Preparing the Briquette Ingredients

In a previous post, I mentioned how paper should be prepared as a briquette ingredient. Two other ingredients I use on a regular basis are crushed dried leaves and sawdust.

Sawdust need not be broken down further. Just ensure that wood shavings and chips that typically come from wood planing processes are removed. Dried leaves need to be really dry and brittle that they break up when crushing with your fingers. A really neat tool is a mortar and pestle setup like the one below that's big enough to crush and grind huge amount of dried leaves into smaller suitable pieces. Of course a hammer mill would be convenient, but we're just talking of simple and no-cost tools here.


All three ingredients can now be mixed. Add the sawdust and shredded leaves into the pail that contains the paper slurry and mix thoroughly. For mixing the ingredients, I just use an old three-pronged garden cultivator. This tool looks like a very small rake.
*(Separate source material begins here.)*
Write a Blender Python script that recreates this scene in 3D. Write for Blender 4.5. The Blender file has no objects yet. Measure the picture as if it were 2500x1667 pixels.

How much of each of the briquette ingredients? A good mix would be 1 part sawdust, 1 part dried leaves and 2 parts paper. You could experiment on various mixes and that will definitely affect the quality of the briquettes. Here's how the mixed slurry will look like.


Cover the pail and let the mixture soak for 3 days or so. Depending on the "ingredients" you used, the mixture may start to smell a bit after a week and invite flies so be sure to cover the pail.